As stated, you may be able to amend the plan prospectively.

I'm a retirement actuary. Nothing about my comments is intended or should be construed as investment, tax, legal or accounting advice. Occasionally, but not all the time, it might be reasonable to interpret my comments as actuarial or consulting advice.

Guest Pensions in Paradise
Posted

Lets assume for a second you could amend the plan to provide a matching contribution strictly for the one HCE. The fun part will be watching the faces of your other employees when they read in the Summary Plan Description that only the one HCE receives a matching contribution!!! Because you will be required to disclose that in the SPD.

Posted
So if my boss goes ahead, this could/would nullify our 401K plan?

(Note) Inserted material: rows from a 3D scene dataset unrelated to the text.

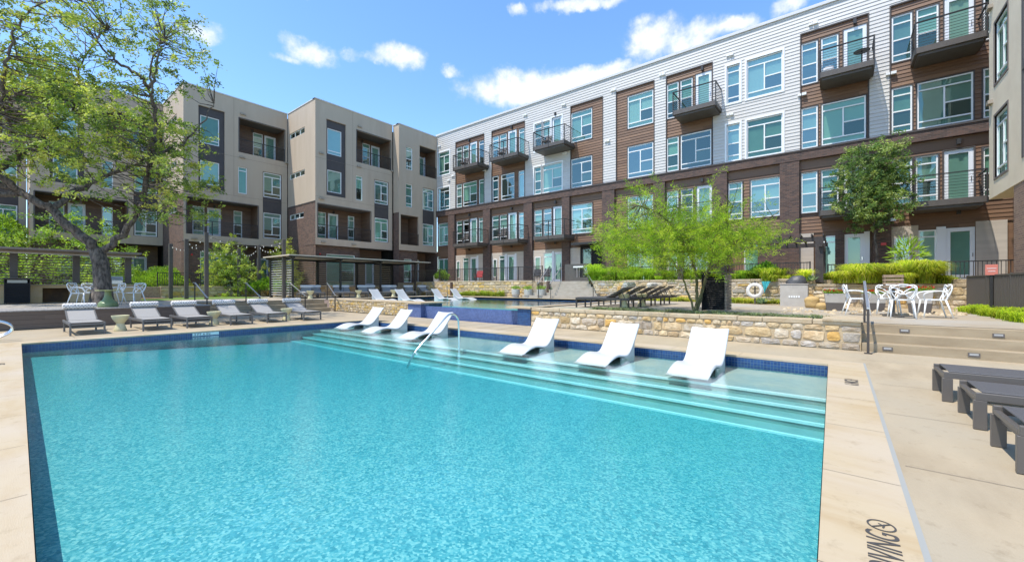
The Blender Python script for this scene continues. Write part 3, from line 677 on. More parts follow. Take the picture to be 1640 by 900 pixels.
# brick
pill=[(27.18,26.36),(22.98,22.2),(18.78,18.0),(15.4,14.78),(12.3,11.43),(8.9,8.2),(5.6,4.85),(2.42,1.6)]
m=MB()
def flatwall(mb,a,b,z0,z1,d,hs=()): wall(mb,F,a,b,z0,z1,hs,d,.16)
for a,b in pill: fbox(m,F,b,a,-.2,.12,1.5,7.55)
fbox(m,F,-16,S0,-.2,.14,7.55,ZB+.0)
fbox(m,F,-1.78,-1.15,-.2,.10,1.5,4.2); fbox(m,F,2.42,3.4,-.2,.06,1.5,3.9); fbox(m,F,-.15,.2,-.2,.0,1.5,3.9)
fbox(m,F,-1.80,-1.70,-.2,.10,4.2,7.55)
m.build('brick_piers_and_band',brick,WB)
m=MB(); fbox(m,F,-16,S0,.14,.18,7.98,8.05); m.build('band_flashing',stucco_dk,WB)
m=MB(); wall(m,F,-16,S0,3.92,7.55,H_,-.10,.06,.17); wall(m,F,-16,S0,1.5,3.92,H_,-.12,.04); m.build('brown_lower_wall',wood_sid,WB)
m=MB(); wall(m,F,-16,S0,7.1,7.55,(),-.06,.02)
m.build('smooth_wood_header',wood_flat,WB)
# cream panels at the ground floor
m=MB()
def crm(x0,x1,z0,z1,hs=()): m=MB(); wall(m,F,vp(x1),vp(x0),z0,z1,[h for h in H_ if h[3]<4]+list(hs),-.03,.1); m.build('cream_panel_wall',cream,WB)
crm(729,774,1.5,3.95);crm(787,839,1.5,3.95);crm(853,900.5,1.5,3.95);crm(911,929,1.5,3.95);crm(1279.5,1303,1.5,3.9);crm(1350,1351.5,1.5,3.8);crm(1423,1471,1.5,3.95);crm(1563,1614,1.5,3.95);crm(1067,1110,1.5,3.9)
m=MB()
for x0,x1 in ((1346,1352),(1384,1393),(1500,1515),(763,766),(808,812),(824,827),(884,887)): fbox(m,F,vp(x1),vp(x0),-.1,-.01,1.5,3.82)
m.build('white_door_panels',doorw,WB)
for a_,b_ in ((731.5,736.5),(790,796),(857,866),(1432,1458)):
    window(WB,F,vp(b_),vp(a_),2.3 if a_>1000 else 2.0,3.45,'0',d=.0,blind=True)
for f,k,s0,s1,z0,z1 in items:
    dd=-.07 if f>2 else -.12
    if f==1: dd=-.09
    if k=='D': door(WB,F,s0,s1,z0,z1,dd)
    else: window(WB,F,s0,s1,z0,z1,k,dd,blind=None if f>1 else True)
# entrance recess
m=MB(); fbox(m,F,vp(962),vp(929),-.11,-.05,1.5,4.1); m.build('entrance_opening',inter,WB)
m=MB(); s0,s1=vp(948),vp(932)
for a,b,c,e in ((s0,s0+.08,1.55,3.9),(s1-.08,s1,1.55,3.9),(s0,s1,3.8,3.9),(s0,s1,1.55,1.7)): fbox(m,F,a,b,-.05,.0,c,e)
ed=m.build('entrance_door',darkm,WB); m=MB(); m.quad([F.P(s0,-.03,1.6),F.P(s1,-.03,1.6),F.P(s1,-.03,3.8),F.P(s0,-.03,3.8)],F.n); m.build('pane',glass,ed)
MB().box(F.P(vp(940.5),-.005,2.35),F.P(vp(937.5),.0,2.65)).build('notice',mat('pale_blue_sign',(.25,.45,.6),.5),ed)
m=MB(); fbox(m,F,vp(966),vp(925),-.1,.9,4.05,4.2); m.build('entrance_canopy',darkm,WB)
U2=23.65
for a,b,zt,lv in ((725.3,765.1,11.12,4),(784,829.5,11.12,4),(853.6,904,11.12,4),(1077,1146.7,11.12,4),(1311.7,1401.7,11.12,4),(1465,1583,11.12,4),
    (725.3,765.1,4.78,2),(784,829.5,4.78,2),(853.6,904,4.78,2),(1077,1146.7,4.78,2),(1311.7,1401.7,4.78,2),(1461,1583,4.78,2)):
    balcony(WB,F,atu(b,300,U2).y,atu(a,300,U2).y,zt)
for x in (752,820,890,1125,1369,1535):
    for z in (13.52,7.2,4.3): sconce(WB,F,vp(x),z)
for x,z in ((727,10.9),(778,10.75),(843,14.2),(907,10.6),(975,10.75),(975,7.75),(1053,7.75),(1172,13.85),(1172,10.6),(1178,7.7),(1275,7.7),(705,13.9),(720,10.6),(726,7.75),(1410,7.7),(1063,13.95),(1306,14.1),(1431,10.75),(1288,10.75),(1430,4.2),(730,7.75),(905,14.05),(985,13.95)):
    vent(WB,F,vp(x),z,whitep if z>8.2 else alu)
# recessed patio lights
m=MB(); fbox(m,F,S0,32,-.1,.0,1.2,4.4); m.build('brick_return',brick,WB)
m=MB(); 
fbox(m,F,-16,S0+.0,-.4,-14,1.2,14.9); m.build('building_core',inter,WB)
m=MB(); fbox(m,F,-16,S0+.1,-.5,.05,15.0,15.07); fbox(m,F,-16,S0,-.5,.09,14.9,15.0); fbox(m,F,-16.1,S0+.0,-.5,-14,14.9,15.0); m.build('parapet_cap',roofc,WB)
# ---------------------------------------------------------------- taupe building: stepped wings
TB=empty('apartment_building','taupe stucco building of stepped wings with recessed loggias and charcoal strips','building'); anchor(TB,(10,38,0))
ZTOP=14.8; ZO=4.3; ZG=1.1
def newmbs():
    global bst,bdk,bwd,bso,bbr,bcap,bcore,bpan,bdk2,bbr2
    bst=MB();bdk=MB();bwd=MB();bso=MB();bbr=MB();bcap=MB();bcore=MB();bpan=MB();bdk2=MB();bbr2=MB()
def flush():
    for mb,nm,mt in ((bst,'stucco_wall',stucco),(bdk,'charcoal_strip',stucco_dk),(bdk2,'charcoal_spandrel',stucco_dk),(bwd,'loggia_wood_wall',wood_tan),(bso,'soffit',soffit),(bbr,'brick_wall',brick2),(bbr2,'brick_side_wall',brick2),(bcap,'parapet_cap',roofc),(bcore,'building_core',inter),(bpan,'stucco_joints',groove)):
        if mb.v: mb.build(nm,mt,TB)
groove=mat('stucco_groove',(.20,.165,.13),.9)
newmbs()
def wing(u0,v0,w,side_to,shade_side=True):
    newmbs()
    F=Fr('v',v0,-1,1); s=lambda x:u0+x
    hol=[(s(.82),s(2.35),8.0,13.6),(s(3.22),s(6.38),11.0,13.5),(s(3.18),s(3.75),8.02,9.95),(s(4.8),s(6.15),4.9,9.95),(s(.16),s(4.5),4.8,7.28)]
    hol2=[h for h in hol]
    wall(bst,F,u0,u0+w,ZO,ZTOP,hol2,0,.16)
    # charcoal strip set back
    hw=[(s(.95),s(2.05),11.1,13.0),(s(.95),s(2.05),8.28,9.92)]
    wall(bdk,F,s(.82),s(2.35),8.0,13.6,hw,-.12,.08); window(TB,F,s(.95),s(2.05),11.1,13.0,'Q',-.18,True); window(TB,F,s(.95),s(2.05),8.28,9.92,'0',-.18,True)
    wall(bdk2,F,s(4.8),s(6.15),4.9,9.95,[(s(4.86),s(6.1),8.04,9.92),(s(4.86),s(6.1),4.93,6.86)],-.05,.08)
    window(TB,F,s(4.86),s(6.1),8.04,9.92,'A',-.1); window(TB,F,s(4.86),s(6.1),4.93,6.86,'A',-.1); window(TB,F,s(3.18),s(3.75),8.02,9.95,'P',-.09,True)
    def loggia(a,b,z0,z1,items,dep=1.5):
        bwd=MB();bso=MB();bsf=MB()
        Fb=Fr('v',v0+dep,-1,1); hs=[(x0,x1,y0,y1) for k,x0,x1,y0,y1 in items]
        wall(bwd,Fb,a,b,z0,z1,hs,0,.1,.16)
        bwd.quad([F.P(a,-.16,z0),F.P(a,-dep,z0),F.P(a,-dep,z1),F.P(a,-.16,z1)]); bwd.quad([F.P(b,-.16,z0),F.P(b,-dep,z0),F.P(b,-dep,z1),F.P(b,-.16,z1)])
        bso.quad([F.P(a,-.16,z1),F.P(b,-.16,z1),F.P(b,-dep,z1),F.P(a,-dep,z1)]); bsf.quad([F.P(a,-.16,z0),F.P(b,-.16,z0),F.P(b,-dep,z0),F.P(a,-dep,z0)])
        for k,x0,x1,y0,y1 in items:
            (door if k=='D' else window)(TB,Fb,x0,x1,y0,y1,*(() if k=='D' else (k,-.06)))
        railing('loggia_railing',TB,F,a,b,-.02,z0,1.0,ends=(False,False),bars=9)
        fr=MB()
        for e in (a,b): fbox(fr,F,e-.03,e+.03,-.02,.012,z0,z1)
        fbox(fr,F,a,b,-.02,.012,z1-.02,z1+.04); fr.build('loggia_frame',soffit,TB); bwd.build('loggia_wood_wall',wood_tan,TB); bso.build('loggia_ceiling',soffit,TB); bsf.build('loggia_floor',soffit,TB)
        sconce(TB,Fb,(a+b)/2-.2,z1-.35)
    loggia(s(3.22),s(6.38),11.0,13.5,[('N',s(4.65),s(5.35),11.1,13.2),('D',s(5.45),s(6.3),11.03,13.2)])
    loggia(s(.16),s(4.5),4.8,7.28,[('N',s(.85),s(1.55),4.92,6.95),('D',s(1.7),s(2.55),4.85,6.95),('N',s(3.35),s(3.92),4.92,6.95)])
    # side face
    Fs=Fr('u',u0,-1,-1); a,b=v0,side_to
    sw=[(a+1.65,a+4.2,12.72,13.18),(a+1.65,a+4.2,9.58,10.02),(a+1.85,a+4.2,6.42,6.84)]
    wall(bst,Fs,a,b,7.45,ZTOP,sw,0,.12); wall(bbr2,Fs,a,b,ZG,7.45,sw,-.02,.12)
    for q in sw: window(TB,Fs,q[0],min(q[1],b-.1),q[2],q[3],'H',-.08,False)
    fl_=MB(); wall(fl_,Fs,a,b,7.4,7.47,(),.012,.02); fl_.build('brick_flashing',stucco_dk,TB)
    # ground floor, recessed under the overhang
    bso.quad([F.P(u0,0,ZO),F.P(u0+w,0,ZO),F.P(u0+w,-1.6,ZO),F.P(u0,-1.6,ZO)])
    g=[('A',s(1.0),s(3.3),1.3,3.7)]; g2=[('D',s(4.95),s(5.8),1.3,3.5),('N',s(3.75),s(4.4),1.4,3.5)]
    Fg=Fr('v',v0+.9,-1,1); wall(bbr,Fr('v',v0+.35,-1,1),s(0),s(3.6),ZG,ZO,[(s(1.0),s(3.3),1.3,3.7)],0,.12)
    window(TB,Fr('v',v0+.35,-1,1),s(1.0),s(3.3),1.3,3.7,'A',-.08)
    wall(bwd,Fr('v',v0+1.6,-1,1),s(3.6),u0+w,ZG,ZO,[(q[1],q[2],q[3],q[4]) for q in g2],0,.12,.16)
    for k,x0,x1,y0,y1 in g2: (door if k=='D' else window)(TB,Fr('v',v0+1.6,-1,1),x0,x1,y0,y1,*(() if k=='D' else (k,-.06)))
    fbox(bbr,F,s(3.58),s(3.7),-1.6,-.35,ZG,ZO)
    # parapet and body
    fbox(bcap,F,u0-.04,u0+w,-.35,.04,ZTOP,ZTOP+.07); fbox(bcap,Fs,v0,side_to,-.35,.04,ZTOP+.001,ZTOP+.071)
    fbox(bcore,F,u0+.25,u0+w,-1.75,-9,ZG,ZTOP-.1)
    # stucco joints
    for zz in (7.78,10.6): fbox(bpan,F,u0,u0+w,-.01,.004,zz,zz+.012)
    for x in (2.9,): fbox(bpan,F,s(x),s(x)+.012,-.01,.004,7.8,ZTOP)
    for x,z in ((.35,10.9),(.35,7.6),(3.4,13.75),(3.35,10.6),(6.45 if w>6.4 else 6,10.9),(.5,4.45),(2.9,4.45)): vent(TB,F,s(x),z,mat('tan_vent',(.33,.28,.22),.6))
    flush()
wing(14.25,29.55,6.5,34.05)
wing(7.65,34.05,6.55,39.5); wing(1.22,39.5,6.43,44.5); wing(-5.3,44.5,6.5,50)
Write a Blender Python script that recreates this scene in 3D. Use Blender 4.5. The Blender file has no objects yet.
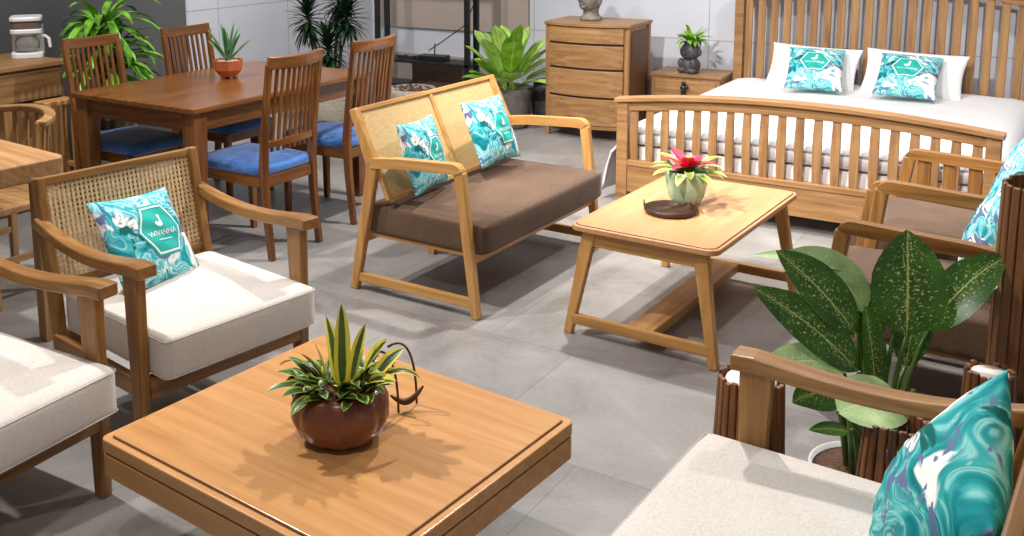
import bpy, bmesh, math, random
from math import sin, cos, pi, radians as R
from mathutils import Vector, Matrix
random.seed(7)
SC = bpy.context.scene
COL = SC.collection
V = Vector

# ------------------------------------------------------------------ materials
def srgb(r, g, b):
    f = lambda c: ((c/255+.055)/1.055)**2.4 if c/255 > .04045 else c/255/12.92
    return (f(r), f(g), f(b), 1)

class NT:
    def __init__(s, name):
        s.m = bpy.data.materials.new(name); s.m.use_nodes = True
        s.t = s.m.node_tree; s.b = s.t.nodes['Principled BSDF']
    def n(s, kind, **kw):
        x = s.t.nodes.new(kind)
        for k, v in kw.items():
            if k.startswith('i_'):
                x.inputs[k[2:].replace('_', ' ')].default_value = v
            else: setattr(x, k, v)
        return x
    def l(s, a, b): s.t.links.new(a, b)
    def ramp(s, fac, stops, interp='LINEAR'):
        r = s.n('ShaderNodeValToRGB'); r.color_ramp.interpolation = interp
        e = r.color_ramp.elements
        while len(e) < len(stops): e.new(.5)
        for k, (p, c) in enumerate(stops): e[k].position = p; e[k].color = c
        s.l(fac, r.inputs[0]); return r.outputs[0]
    def math(s, op, a, b=None, clamp=False):
        x = s.n('ShaderNodeMath', operation=op, use_clamp=clamp)
        for i, q in enumerate((a, b)):
            if q is None: continue
            if isinstance(q, (int, float)): x.inputs[i].default_value = q
            else: s.l(q, x.inputs[i])
        return x.outputs[0]
    def mix(s, fac, a, b):
        x = s.n('ShaderNodeMix', data_type='RGBA')
        for i, q in ((0, fac), (6, a), (7, b)):
            if isinstance(q, (int, float, tuple)): x.inputs[i].default_value = q
            else: s.l(q, x.inputs[i])
        return x.outputs[2]
    def coords(s, kind='Object', scale=(1, 1, 1), loc=(0, 0, 0)):
        tc = s.n('ShaderNodeTexCoord'); mp = s.n('ShaderNodeMapping')
        mp.inputs['Scale'].default_value = scale; mp.inputs['Location'].default_value = loc
        s.l(tc.outputs[kind], mp.inputs[0]); return mp.outputs[0]
    def noise(s, vec, scale=5, detail=3, rough=.5, dist=0):
        x = s.n('ShaderNodeTexNoise'); x.inputs['Scale'].default_value = scale
        x.inputs['Detail'].default_value = detail; x.inputs['Roughness'].default_value = rough
        x.inputs['Distortion'].default_value = dist
        s.l(vec, x.inputs['Vector']); return x.outputs[0]
    def bump(s, h, strength=.3, dist=.002):
        x = s.n('ShaderNodeBump'); x.inputs['Strength'].default_value = strength
        x.inputs['Distance'].default_value = dist
        s.l(h, x.inputs['Height']); s.l(x.outputs[0], s.b.inputs['Normal'])
    def out(s, col=None, rough=.5, metal=0, spec=None):
        if col is not None:
            if isinstance(col, tuple): s.b.inputs['Base Color'].default_value = col
            else: s.l(col, s.b.inputs['Base Color'])
        s.b.inputs['Roughness'].default_value = rough
        s.b.inputs['Metallic'].default_value = metal
        if spec is not None: s.b.inputs['Specular IOR Level'].default_value = spec
        return s.m

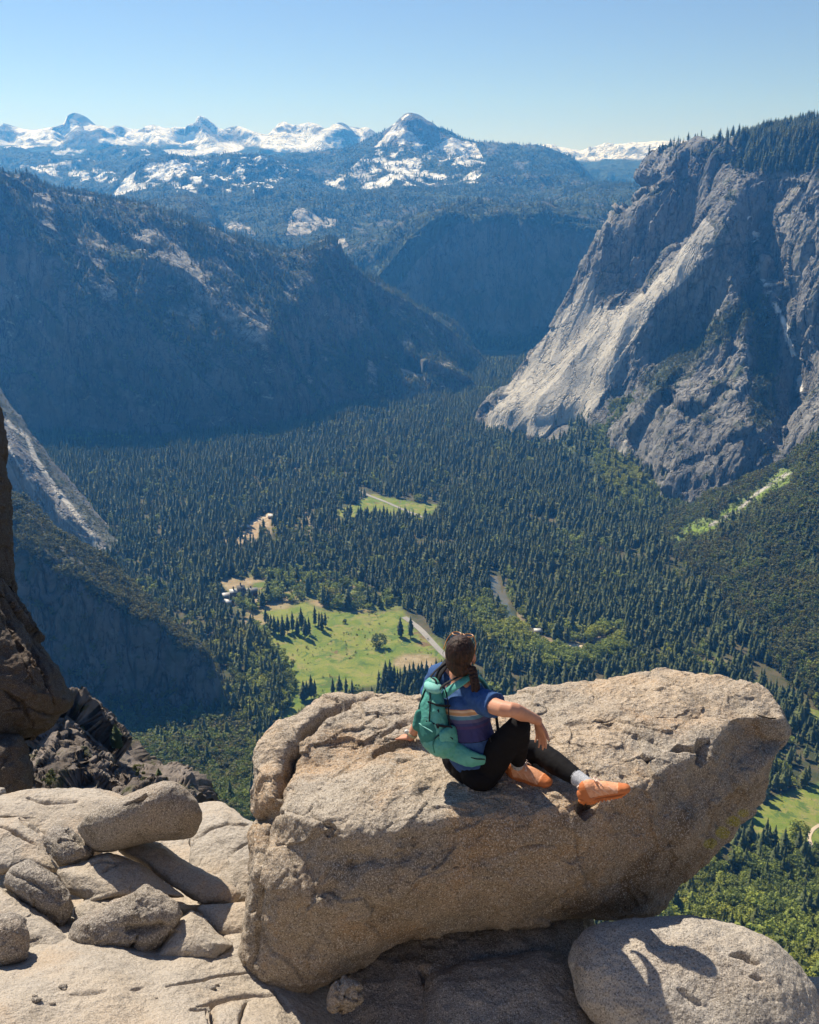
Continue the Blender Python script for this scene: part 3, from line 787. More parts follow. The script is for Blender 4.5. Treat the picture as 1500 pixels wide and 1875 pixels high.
for a, b_, r1, r2, s_ in ((470,1135,26,12,.7),(500,1105,40,12,.6),(565,850,7,9,1),(540,870,6,16,.8),(485,970,14,20,.6),(520,940,12,9,.8),(1040,1168,60,10,.5),(1120,1170,40,8,.7),(440,992,40,4,.8),(945,1130,14,10,.5),(480,1230,16,40,.5),(1410,1270,40,9,.5),(1300,1215,60,8,.35),(825,955,8,8,.9),(820,905,8,5,.9),(1090,1010,8,16,.5),(1020,995,14,10,.5),(560,960,14,30,.5)):
    e = ((px - a) / r1) ** 2 + ((py - b_) / r2) ** 2
    dry = np.maximum(dry, sstep(1.2 - e + 0.08 * nz, 0, 0.4) * s_)
land('valley_floor', G, M['floor'], 'forested valley floor with green meadows', {'grass': grass * (1 - dry * 0.6), 'dry': dry})
G_floor = G; clear = np.clip(grass * 1.15 + dry, 0, 1)

def ribbon(name, line, wid, mat, label, z, kind='structure', sm=True):
    L = np.array(flr(line, FLOOR)); n = 90
    s = np.concatenate([[0], np.cumsum(np.linalg.norm(np.diff(L, axis=0), axis=1))]); s /= s[-1]
    q = np.linspace(0, 1, n)
    C = pchip(s, L, q); T = np.gradient(C, axis=0); T /= np.linalg.norm(T, axis=1)[:, None]
    Nn = np.stack([-T[:, 1], T[:, 0]], -1)
    w = wid * (1 + 0.25 * np.sin(q * 23) * (1 if kind == 'water' else 0)) / 2
    w = np.asarray(w) * np.ones(n)
    cols = [C + Nn * (w * k)[:, None] for k in (-1, -.33, .33, 1)]
    V = np.stack(cols, 1); zz = ground_h(V[..., 0], V[..., 1]) + z
    V = np.concatenate([V, zz[..., None]], -1)
    f = grid_faces(n, 4)
    o = link(name, mesh_np(name, V.reshape(-1, 3), f, mat)); tag(o, label, kind='structure')
    return L
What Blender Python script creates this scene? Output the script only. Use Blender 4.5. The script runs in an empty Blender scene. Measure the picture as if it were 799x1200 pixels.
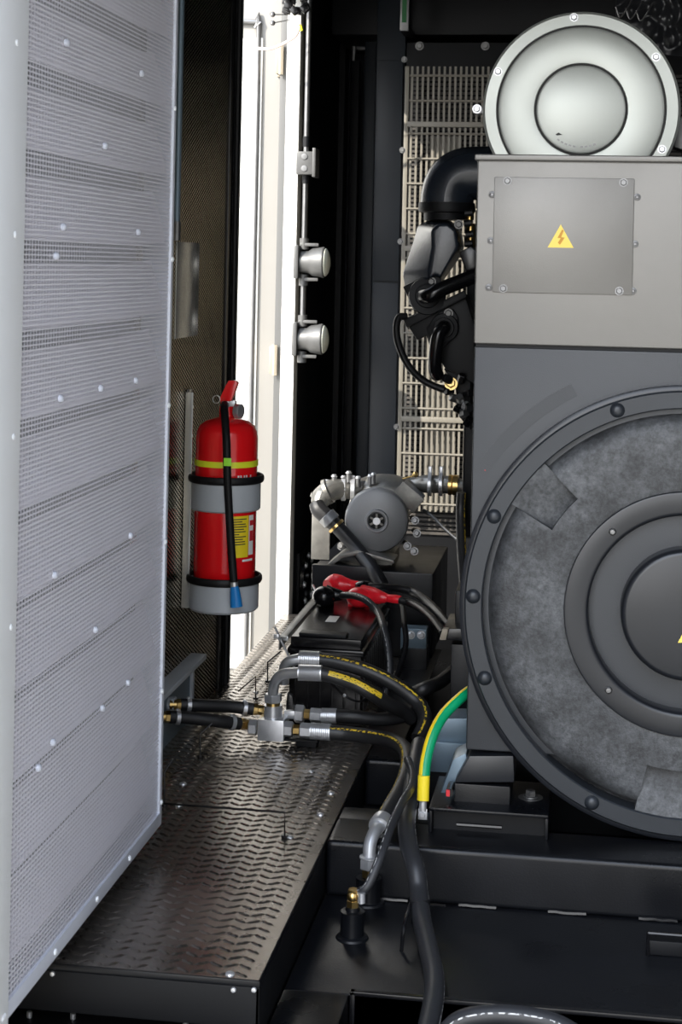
import bpy, bmesh, math, random
from mathutils import Vector, Matrix, noise as mnoise
random.seed(7)
PI = math.pi
V = Vector
SC = bpy.context.scene
COL = SC.collection

# ------------------------------------------------------------------ camera
FPX, PX0, PY0 = 2000.0, 400.0, 310.0
PSI, ROLL = math.atan(300 / 2000), math.radians(1.2)
CAM = V((0, 0, 1.7))
F_ = V((-math.sin(PSI), math.cos(PSI), 0))
R0 = V((math.cos(PSI), math.sin(PSI), 0))
R_ = R0 * math.cos(ROLL) + V((0, 0, 1)) * math.sin(ROLL)
U_ = V((0, 0, 1)) * math.cos(ROLL) - R0 * math.sin(ROLL)
cd = bpy.data.cameras.new('camera')
cd.sensor_fit = 'VERTICAL'; cd.sensor_height = 36; cd.sensor_width = 24
cd.lens = FPX / 1200 * 36
cd.shift_y = (PY0 - 600) / 1200
cd.clip_start = .05; cd.clip_end = 200
cam = bpy.data.objects.new('camera', cd); COL.objects.link(cam)
M = Matrix((R_, U_, -F_)).transposed().to_4x4(); M.translation = CAM
cam.matrix_world = M
SC.camera = cam
cd.dof.use_dof = True; cd.dof.focus_distance = 4.5; cd.dof.aperture_fstop = 10.0

# ------------------------------------------------------------------ view, world, sun
SC.view_settings.view_transform = 'Standard'; SC.view_settings.look = 'None'
SC.view_settings.gamma = 1; SC.view_settings.use_curve_mapping = False
SC.view_settings.exposure = 0.0
w = bpy.data.worlds.new('sky'); SC.world = w; w.use_nodes = True
nt = w.node_tree; nt.nodes.clear()
tc = nt.nodes.new('ShaderNodeTexCoord'); sx = nt.nodes.new('ShaderNodeSeparateXYZ')
cr = nt.nodes.new('ShaderNodeValToRGB'); bg = nt.nodes.new('ShaderNodeBackground'); ow = nt.nodes.new('ShaderNodeOutputWorld')
nt.links.new(tc.outputs['Generated'], sx.inputs[0]); nt.links.new(sx.outputs['Z'], cr.inputs[0])
SUND = V((.55, .60, -.53)).normalized()
dt = nt.nodes.new('ShaderNodeVectorMath'); dt.operation = 'DOT_PRODUCT'; dt.inputs[1].default_value = V((-.42, -.72, .55)).normalized()
nt.links.new(tc.outputs['Generated'], dt.inputs[0])
gr = nt.nodes.new('ShaderNodeMapRange'); gr.inputs[1].default_value = .50; gr.inputs[2].default_value = 1.0; gr.inputs[3].default_value = .36; gr.inputs[4].default_value = 4.6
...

Assuming you amended the plan to allow only this EE to get match, then since EE is an HCE, it goes back to nondiscrimination testing (ACP test under 401(m)). Since NHCE's have an average rate of zero, then to best of my understanding, HCE's are limited to zero ("basic test" is 125% of NHCE rate, "alternative test" is lesser of plus-2 or 2-times over the NHCE rate, all of which start from zero). So yes, giving match to this EE alone would violate nondiscrimination.

Two possible fixes require giving contributions to other employees.

1) If you did as commented above and make a special amendment to allow this EE to have a special match rate, the company could give 1-2% match to other employees. Then under the alternative test, the HCE rate would be equal or less than 2-times the NHCE rate. (Exact amount of match required would depend on number and participation rate of HCE's vs NHCE's.)

2) Start out as in 1, but instead of giving match to the other employees during the year, wait until during discrimination testing to determine the minimum amount of match give to NHCE's. (I'd discuss w/ your TPA or whomever would do the testing to determine how much extra administrative burden this would create.)

Another possible fix would be to start a non-qualified plan to allow this EE to receive match based on his contributions to the qualified plan. (But a non-qual plan can be relatively expensive to set up and maintain, especially for one EE.)

One other thing to look into... allowing NHCE's to make after-tax contributions, since those fall into the ACP test as well.

Kurt Vonnegut: 'To be is to do'-Socrates 'To do is to be'-Jean-Paul Sartre 'Do be do be do'-Frank Sinatra

Posted

Do you have a recordkeeper (third party administrator) for the Plan? I hope you do.

If so, an easy way for you to get this resolved would be to send the issue to the recordkeeper, and the recordkeeper will confirm that this can't be done. I expect that the boss will then go to the employee, explain the issue, and give the employee an extra 3% of pay.

Posted

Also keep in mind if you do non qual for this benefit it will be subject to 409A. Very bad and expensive if you mess up.

Why not just give the guy the 3% (grosed up if the amount was to have been to the plan). He can put it into IRA or Roth IRA.

Boss was wrong, EE contract doesn't trump plan.